Media Magazine reading

Media Magazine 55 has an overview of technology journalist Bill Thompson’s conference presentation on ‘What has the internet ever done for me?’ It’s an excellent summary of the internet’s brief history and its impact on society. Go to our Media Magazine archive, click on MM55 and scroll to page 13 to read the article ‘What has the internet ever done for me?’ Answer the following questions:

1) Looking over the article as a whole, what are some of the positive developments due to the internet highlighted by Bill Thompson?
It allows people to share their opinions more openly as more people are able to see it, this can also range to news and how majority of people can read them.

2) What are the negatives or dangers linked to the development of the internet?
There are some people who use the internet in an abusive manner such as cyberbullying, grooming or engage into extremist groups.
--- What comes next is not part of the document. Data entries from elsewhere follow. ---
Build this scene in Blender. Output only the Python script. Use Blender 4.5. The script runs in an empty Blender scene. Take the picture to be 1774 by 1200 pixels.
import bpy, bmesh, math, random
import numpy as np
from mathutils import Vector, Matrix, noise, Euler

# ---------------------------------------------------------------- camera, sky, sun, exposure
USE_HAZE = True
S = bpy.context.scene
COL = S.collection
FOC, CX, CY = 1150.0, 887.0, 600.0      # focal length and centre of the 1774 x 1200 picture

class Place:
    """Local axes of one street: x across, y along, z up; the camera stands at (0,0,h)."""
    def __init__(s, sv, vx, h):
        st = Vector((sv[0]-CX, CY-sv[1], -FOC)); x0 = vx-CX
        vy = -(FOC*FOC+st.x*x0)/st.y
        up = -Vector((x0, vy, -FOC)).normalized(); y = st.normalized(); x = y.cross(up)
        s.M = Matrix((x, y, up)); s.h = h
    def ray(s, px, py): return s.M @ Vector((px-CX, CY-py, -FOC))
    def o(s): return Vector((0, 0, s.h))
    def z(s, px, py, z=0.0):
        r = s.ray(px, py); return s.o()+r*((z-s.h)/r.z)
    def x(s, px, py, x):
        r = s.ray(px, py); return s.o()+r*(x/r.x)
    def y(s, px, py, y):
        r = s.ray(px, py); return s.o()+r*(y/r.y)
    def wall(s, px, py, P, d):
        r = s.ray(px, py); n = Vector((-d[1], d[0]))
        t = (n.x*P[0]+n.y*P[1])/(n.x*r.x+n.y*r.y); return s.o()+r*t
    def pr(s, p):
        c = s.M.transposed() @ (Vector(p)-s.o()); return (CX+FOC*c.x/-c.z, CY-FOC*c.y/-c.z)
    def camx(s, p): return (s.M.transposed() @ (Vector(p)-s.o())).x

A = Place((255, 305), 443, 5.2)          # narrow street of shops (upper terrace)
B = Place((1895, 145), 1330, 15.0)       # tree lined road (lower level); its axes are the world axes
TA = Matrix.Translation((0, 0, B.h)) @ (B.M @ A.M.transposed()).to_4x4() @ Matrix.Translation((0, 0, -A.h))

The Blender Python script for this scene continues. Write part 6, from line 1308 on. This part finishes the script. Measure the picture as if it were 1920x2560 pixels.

3) What does ‘open technology’ refer to? Do you agree with the idea of ‘open technology’?
Refers to the openness of the internet and how there are many different opinions and views on things that people will put on the internet.

4) Bill Thompson outlines some of the challenges and questions for the future of the internet. What are they?
He talks about how the media is now pervasive and how all the problems such as child abuse may prevail on the platforms and how they are not being regulated enough to keep them safe.

5) Where do you stand on the use and regulation of the internet? Should there be more control or more openness? Why?
I think that the internet should have some more regulations in terms of safety of children especially as there are many things a child can accidentally come across on and could possible affect them negatively, but in a way that it doesn't completely obstruct regular competent users of the internet so that everything they do is considered "unsuitable for children" as there are older people who use the internet as well.

Clay Shirky: Here Comes Everybody

Clay Shirky’s book Here Comes Everybody charts the way social media and connectivity is changing the world. Read Chapter 3 of his book, ‘Everyone is a media outlet’, and answer the following questions:

1) How does Shirky define a ‘profession’ and why does it apply to the traditional newspaper industry?
He says: "A profession exists to solve a hard problem, one that requires some sort of specialization."

2) What is the question facing the newspaper industry now the internet has created a “new ecosystem”?
As the newspaper relies on paper and ink to function we can see how the internet has gotten rid of that aspect and now people are able to read them online, He also writes: "The future presented by the internet is the mass amateurization of publishing and a switch from "Why
publish this ?" to "Why not?"

3) Why did Trent Lott’s speech in 2002 become news?
Lott talked about his campaign for president and Thurmond, but then was rebuked by President Bush and the press.

4) What is ‘mass amateurisation’?
The concept of everyone being able to produce and publish content.

5) Shirky suggests that: “The same idea, published in dozens or hundreds of places, can have an amplifying effect that outweighs the verdict from the smaller number of professional outlets.” How can this be linked to the current media landscape and particularly ‘fake news’?
Fake news is something that can be repeated and not easy to notice at times, so it makes it so that they seem real sometimes.

6) What does Shirky suggest about the social effects of technological change? Does this mean we are currently in the midst of the internet “revolution” or “chaos” Shirky mentions?
Could be seen as a revolution with unforeseen outcomes as we never truly know what will happen with the internet and how volatile people can be.


7) Shirky says that “anyone can be a publisher… [and] anyone can be a journalist”. What does this mean and why is it important?
So called "audiences" can now participate to become the producers, this is important as it implies that no one is truly and audience but has the power to become a producer

8) What does Shirky suggest regarding the hundred years following the printing press revolution? Is there any evidence of this “intellectual and political chaos” in recent global events following the internet revolution?
The Guttenburg Print made is so that scribes were no longer needed, this was also a problem as being a scribe at the time was a required profession.

9) Why is photography a good example of ‘mass amateurisation’?
Anybody can do it on most devices and still have a high quality image come out, there are many software such as photoshop in which people can alter an image and how some apps come with an inbuilt filter and how they can also edit their image.

10) What do you think of Shirky’s ideas on the ‘End of audience’? Is this era of ‘mass amateurisation’ a positive thing? Or are we in a period of “intellectual and political chaos” where things are more broken than fixed? 
I think that it could be a positive thing as it allows people to express their creativity more freely and towards more people than if they just did it without the internet, however I do think that sometimes it can be bad as there are people who are comprising things they own or their futures to become a producer of some sort.